Hi Gavin,
I've done everything I can think of to prevent interference by the box of
mysteries:
- WiFi is disabled and the only device connected to its LAN side is my
pfSense firewall (this, paired with DMZ should effectively make it a 1:1
NAT)
- Firewall is disabled
- DMZ is set to send all WAN traffic to my firewall
- UPNP, DNS, DHCP, NTP, DDNS services are all disabled
- VPN passthrough options are all disabled (IPSec, PPTP, L2TP)
The box does have an "IP Passthrough" mode which I think would be ideal,
but when I enable it, it stops passing any traffic at all - DHCP, ARP, etc
all go unanswered on the LAN side.

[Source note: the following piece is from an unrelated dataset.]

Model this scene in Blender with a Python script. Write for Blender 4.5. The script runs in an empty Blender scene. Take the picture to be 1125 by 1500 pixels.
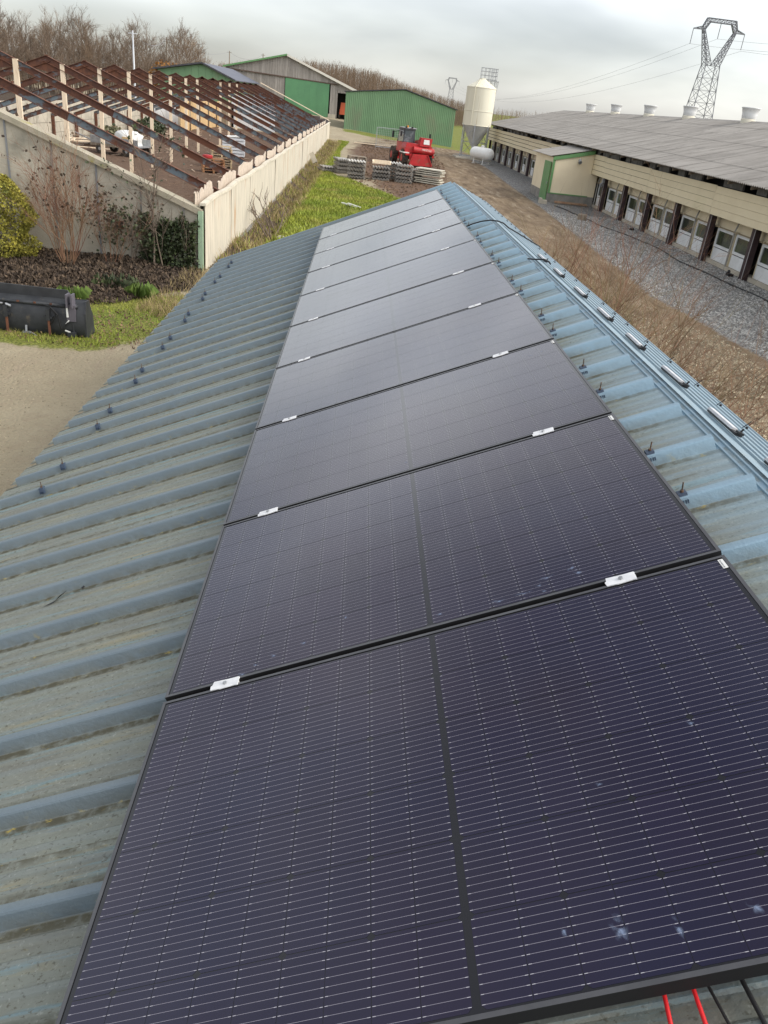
import bpy, math, random
import numpy as np
from mathutils import Vector, Matrix
sin, cos, pi = math.sin, math.cos, math.pi
C = bpy.context.scene
COL = C.collection
# ------------------------------------------------------------------ camera
# the world is laid out with the phone at x=0, y=0; ground level is z=0, the phone is 4.5 m up
ZG = 4.5
cd = bpy.data.cameras.new('camera'); cam = bpy.data.objects.new('camera', cd); COL.objects.link(cam)
cd.sensor_fit = 'VERTICAL'; cd.sensor_height = 36; cd.lens = 1150.39/1500*36
cd.clip_start = .05; cd.clip_end = 6000
pitch, roll, yaw = .47960, .11243, .07244
_f = Vector((sin(yaw)*cos(pitch), cos(yaw)*cos(pitch), -sin(pitch))); _r = Vector((cos(yaw), -sin(yaw), 0)); _u = _r.cross(_f)
r2 = cos(roll)*_r + sin(roll)*_u; u2 = -sin(roll)*_r + cos(roll)*_u
m = Matrix((r2, u2, -_f)).transposed().to_4x4(); m.translation = (0, 0, ZG); cam.matrix_world = m
C.camera = cam
# ------------------------------------------------------------------ world: overcast deck over a dim clear sky
SUN_EL, SUN_AZ = math.radians(40), math.radians(104)       # azimuth from +Y (north) clockwise
W = bpy.data.worlds.new('World'); C.world = W; W.use_nodes = True
nt = W.node_tree; nt.nodes.clear()
def N(nt, t, **k):
    n = nt.nodes.new(t)
    for a, b in k.items(): setattr(n, a, b)
    return n
out = N(nt, 'ShaderNodeOutputWorld'); add = N(nt, 'ShaderNodeAddShader')
sky = N(nt, 'ShaderNodeTexSky'); sky.sky_type = 'NISHITA'; sky.sun_disc = False; sky.sun_elevation = SUN_EL; sky.sun_rotation = SUN_AZ
b1 = N(nt, 'ShaderNodeBackground'); b1.inputs[1].default_value = .05
nt.links.new(sky.outputs[0], b1.inputs[0])
b2 = N(nt, 'ShaderNodeBackground'); b2.inputs[1].default_value = 1.0
tc = N(nt, 'ShaderNodeTexCoord'); sx = N(nt, 'ShaderNodeSeparateXYZ'); nt.links.new(tc.outputs['Generated'], sx.inputs[0])
def mth(op, a, b=None, c=None):
    n = N(nt, 'ShaderNodeMath', operation=op)
    for i, v in enumerate((a, b, c)):
        if v is None: continue
        if isinstance(v, (int, float)): n.inputs[i].default_value = v
        else: nt.links.new(v, n.inputs[i])
    return n.outputs[0]
zz = mth('MAXIMUM', sx.outputs[2], 0.0)
dv = mth('ADD', zz, .22)
cx = N(nt, 'ShaderNodeCombineXYZ'); nt.links.new(mth('DIVIDE', sx.outputs[0], dv), cx.inputs[0]); nt.links.new(mth('DIVIDE', sx.outputs[1], dv), cx.inputs[1])
no = N(nt, 'ShaderNodeTexNoise'); no.inputs['Scale'].default_value = 1.15; no.inputs['Detail'].default_value = 4; no.inputs['Roughness'].default_value = .5; no.inputs['Distortion'].default_value = .3
nt.links.new(cx.outputs[0], no.inputs['Vector'])
rp = N(nt, 'ShaderNodeValToRGB'); nt.links.new(no.outputs[0], rp.inputs[0])
rp.color_ramp.elements[0].position = .36; rp.color_ramp.elements[0].color = (.42, .42, .43, 1)
rp.color_ramp.elements[1].position = .62; rp.color_ramp.elements[1].color = (.535, .535, .53, 1)
vd = N(nt, 'ShaderNodeVectorMath', operation='DOT_PRODUCT'); nt.links.new(tc.outputs['Generated'], vd.inputs[0])
vd.inputs[1].default_value = (sin(SUN_AZ)*cos(SUN_EL), cos(SUN_AZ)*cos(SUN_EL), sin(SUN_EL))
sg_ = mth('MULTIPLY', mth('ADD', vd.outputs['Value'], 1.0), .5)
no2 = N(nt, 'ShaderNodeTexNoise'); no2.inputs['Scale'].default_value = .95; no2.inputs['Detail'].default_value = 3; no2.inputs['Roughness'].default_value = .45
mpo = N(nt, 'ShaderNodeMapping'); mpo.inputs['Location'].default_value = (4.2, 1.7, 0); nt.links.new(cx.outputs[0], mpo.inputs['Vector']); nt.links.new(mpo.outputs[0], no2.inputs['Vector'])
rg2 = N(nt, 'ShaderNodeMapRange'); rg2.inputs['From Min'].default_value = .34; rg2.inputs['From Max'].default_value = .66; rg2.inputs['To Min'].default_value = .50; rg2.inputs['To Max'].default_value = 1.5; nt.links.new(no2.outputs[0], rg2.inputs['Value'])
gain0 = mth('ADD', mth('MULTIPLY', mth('POWER', sg_, 4.0), 3.3), mth('ADD', .60, mth('SUBTRACT', mth('MULTIPLY', mth('MINIMUM', zz, .25), 4.2), mth('MULTIPLY', mth('MAXIMUM', mth('SUBTRACT', zz, .36), 0.0), 2.7))))
# broad cloud masses get more contrast overhead than in the hazy band near the horizon
gain = mth('MULTIPLY', gain0, mth('ADD', 1.0, mth('MULTIPLY', mth('SUBTRACT', rg2.outputs[0], 1.0), mth('MINIMUM', mth('ADD', .25, mth('MULTIPLY', zz, 4.0)), 1.0))))
mx = N(nt, 'ShaderNodeVectorMath', operation='SCALE'); nt.links.new(rp.outputs[0], mx.inputs[0]); nt.links.new(gain, mx.inputs['Scale'])
nt.links.new(mx.outputs[0], b2.inputs[0])
nt.links.new(b1.outputs[0], add.inputs[0]); nt.links.new(b2.outputs[0], add.inputs[1]); nt.links.new(add.outputs[0], out.inputs[0])
sl = bpy.data.lights.new('sun', 'SUN'); sl.energy = 1.9; sl.angle = math.radians(28); sl.color = (1, .93, .82)
so = bpy.data.objects.new('sun', sl); COL.objects.link(so)
sd = Vector((sin(SUN_AZ)*cos(SUN_EL), cos(SUN_AZ)*cos(SUN_EL), sin(SUN_EL)))
so.rotation_euler = sd.to_track_quat('Z', 'Y').to_euler(); so.location = (60, -60, 60)
C.view_settings.view_transform = 'Standard'; C.view_settings.look = 'None'; C.view_settings.exposure = 0.2; C.view_settings.gamma = 1
C.view_settings.use_curve_mapping = False
try: C.cycles.max_bounces = 6; C.cycles.transparent_max_bounces = 12
except Exception: pass
# ------------------------------------------------------------------ helpers
rnd = random.Random(7)
MATS = {}
def mat(name, c, c2=None, sc=4, lo=.4, hi=.62, c3=None, s3=2, l3=.56, h3=.66, rough=.85, metal=0, bump=0, bs=30, st=(1, 1, 1), st3=None,
        world=False, spec=.4, coat=0, island=0, objrnd=0, detail=6, emit=None, alpha=None):
    if name in MATS: return MATS[name]
    M = bpy.data.materials.new(name); M.use_nodes = True; t = M.node_tree; n = t.nodes; L = t.links
    P = n['Principled BSDF']; P.inputs['Roughness'].default_value = rough; P.inputs['Metallic'].default_value = metal
    P.inputs['Specular IOR Level'].default_value = spec
    if coat: P.inputs['Coat Weight'].default_value = coat; P.inputs['Coat Roughness'].default_value = .12
    if world: src = N(t, 'ShaderNodeNewGeometry').outputs['Position']
    else:
        src = N(t, 'ShaderNodeTexCoord').outputs['Object']
        oi = N(t, 'ShaderNodeObjectInfo'); va = N(t, 'ShaderNodeVectorMath', operation='ADD'); ms = N(t, 'ShaderNodeVectorMath', operation='SCALE')
        cb = N(t, 'ShaderNodeCombineXYZ')
        for i in range(3): L.new(oi.outputs['Random'], cb.inputs[i])
        L.new(cb.outputs[0], ms.inputs[0]); ms.inputs['Scale'].default_value = 37
        L.new(src, va.inputs[0]); L.new(ms.outputs[0], va.inputs[1]); src = va.outputs[0]
    def noise(scale, stretch, det=detail):
        mp = N(t, 'ShaderNodeMapping'); mp.inputs['Scale'].default_value = stretch; L.new(src, mp.inputs['Vector'])
        x = N(t, 'ShaderNodeTexNoise'); x.inputs['Scale'].default_value = scale; x.inputs['Detail'].default_value = det; x.inputs['Roughness'].default_value = .6
        L.new(mp.outputs[0], x.inputs['Vector']); return x.outputs[0]
    def ramp(v, a, b):
        r = N(t, 'ShaderNodeMapRange'); r.inputs['From Min'].default_value = a; r.inputs['From Max'].default_value = b; L.new(v, r.inputs['Value']); return r.outputs[0]
    def mix(f, a, b):
        x = N(t, 'ShaderNodeMix', data_type='RGBA'); 
        if isinstance(f, float): x.inputs[0].default_value = f
        else: L.new(f, x.inputs[0])
        for v, s in ((a, 6), (b, 7)):
            if isinstance(v, tuple): x.inputs[s].default_value = (*v, 1)
            else: L.new(v, x.inputs[s])
        return x.outputs[2]
    col = c
    if c2: col = mix(ramp(noise(sc, st), lo, hi), c, c2)
    if c3: col = mix(ramp(noise(s3, st3 or st), l3, h3), col, c3)
    if island or objrnd:
        rv = N(t, 'ShaderNodeNewGeometry').outputs['Random Per Island'] if island else N(t, 'ShaderNodeObjectInfo').outputs['Random']
        k = island or objrnd
        r = N(t, 'ShaderNodeMapRange'); r.inputs['To Min'].default_value = 1-k; r.inputs['To Max'].default_value = 1+k; L.new(rv, r.inputs['Value'])
        s = N(t, 'ShaderNodeVectorMath', operation='SCALE'); L.new(r.outputs[0], s.inputs['Scale'])
        if isinstance(col, tuple): s.inputs[0].default_value = col
        else: L.new(col, s.inputs[0])
        col = s.outputs[0]
    if isinstance(col, tuple): P.inputs['Base Color'].default_value = (*col, 1)
    else: L.new(col, P.inputs['Base Color'])
    if bump:
        b = N(t, 'ShaderNodeBump'); b.inputs['Strength'].default_value = 1; b.inputs['Distance'].default_value = bump
        L.new(noise(bs, st, 4), b.inputs['Height']); L.new(b.outputs[0], P.inputs['Normal'])
    if emit: P.inputs['Emission Color'].default_value = (*emit, 1); P.inputs['Emission Strength'].default_value = 1
    MATS[name] = M; return M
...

At that point, I have to hold down the
reset button to factory reset it before it becomes usable again. I will
also ask if they know anything about this IP passthrough mode when I call
them.
Thanks,
Eric - AE0JE
On Sun, Jan 12, 2025 at 11:14 PM Gavin Rogers via 44net <
44net(a)mailman.ampr.org> wrote:
Hi Eric.
A shame you're not able to directly connect to your ISP's incoming
interface, with their modem being a mysterious blackbox it's going to be
hard. Do you have any controls at all on the ISP modem, perhaps features
like its VPN passthrough is interfering?
I just did a packet capture for a while from my link, and I'm receiving
nothing but good traffic from the USCD gateway. (although in practice it
is incredibly slow here in Australia - less than 1Mbit/sec)
If you need a far-end node to set up some packet captures with or set up
an iperf node or the like, let me know.
73
Gavin
VK6HGR
On 13/01/2025 12:57 pm, Eric Johnson via 44net wrote:
All,
I was trying to bring up an AMPRNet IPIP tunnel in my lab network, but
when I did a packet capture on the WAN side of the gateway I am setting
up, I noticed that on average, about 80% of the IPIP packets I receive
from the UCSD gateway have their inner headers corrupted. As far as I
can tell, the first 4 bytes of the inner header are being overwritten
with a garbage byte sequence (hex 00-04-00-00). I have included a packet
capture showing what's going on. At packet 63, the RIP announcement
starts, and continues through packet 100, so there's some known-good
traffic in there.
Has anyone seen anything like this before?
I have another AMPRNet IPIP tunnel set up on a datacenter server, and it
has no such problem, so this is an isolated issue (i.e., not an issue
with the UCSD gateway). The only other thing I could suspect is that the
ISP-issued modem/gateway combo unit. Of course, I have no visibility
into traffic upstream of this unit, so I don't have a way to know if it
is causing the corruption. Unfortunately, my ISP doesn't let me disable
the gateway function of the unit, so I have to suspect the firmware of
this device.
Any and all help is appreciated. I am going to call my ISP tomorrow and
see if they are aware of any issues with these modem/gateway units.